Da sempre Almodovar ha operato su questo versante, cercando una
via espressiva personale, ma mai come in questo ultimo lavoro
il regista spagnolo è riuscito ad essere sensibile narrativamente
e maturo linguisticamente. L'importanza principale è sempre
accordata alla parola, vero motore della narrazione, modulata
secondo un equilibrio che contempla la battuta fulminante e la
frase che rende necessaria una profonda riflessione. La stessa
messa in scena dipende strettamente dalle modalità attraverso
le quali i personaggi assumono l'iniziativa della parola all'interno
della storia: la macchina da presa è sempre concentrata
sui personaggi che parlano in scena, la loro posizione è
rigorosamente nel campo, come a sottolineare la preminenza del
parlato e della funzione comunicativa rispetto a tutti gli elementi
di contorno. Questo non vuole assolutamente dire che la regia
di Almodovar sia dettata esclusivamente dalle esigenze di ciò
che si vuole esprimere tramite l'evidenza verbale.

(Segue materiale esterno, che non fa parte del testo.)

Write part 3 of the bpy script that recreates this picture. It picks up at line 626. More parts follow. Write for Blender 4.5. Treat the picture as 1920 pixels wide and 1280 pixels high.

Anzi, la grandezza
registica di Almodovar risiede nella capacità di mostrarsi
discretamente, pienamente al servizio della storia che sta raccontando,
completamente inserito nella narrazione alla quale offre il suo
notevole contributo per quanto riguarda una significazione ulteriore,
pregnante e pienamente determinata. Si pensi al riguardo a solo
alcuni momenti, fors'anche minimi, in cui in una sola immagine
il regista spagnolo si rende responsabile di una chiarezza iconografica
che si lega immediatamente (ed inscindibilmente) al piano del
significante: in una delle prime inquadrature del film, ad esempio,
il figlio di Manuela, Esteban, provetto scrittore, prende appunti
mentre guarda in televisione Eva contro Eva di Mankiewicz
(tralasciando completamente di discutere il valore interdiegetico
che rivestono le pellicole cinematografiche inserite nella narrazione
di tutti i film di un Almodovar sempre pronto ad attribuire un
diretto valore simbolico alle immagini intercalate alla storia
principale). Il ragazzo, prendendo spunto dal titolo originale
del film, All about Eva (tutto su Eva), decide di progettare
un racconto intitolato Tutto su mia madre. La sua matita
inizia a scrivere su un foglio di carta, mentre l'inquadratura
successiva, sostituendo l'obiettivo della macchina da presa al
foglio, mostra la matita che scrive praticamente sullo schermo
della sala, rivolta agli spettatori: l'idea scritta si fa inquadratura,
la parola diventa immagine, un incipit letterario si trasforma
nella vera e propria narrazione di un film. Così il cinema
di parola di Almodovar diventa immagine, così una sceneggiatura
progettata nei minimi particolari si tramuta in una regia attenta
ai minimi particolari e sostanzialmente al servizio della storia.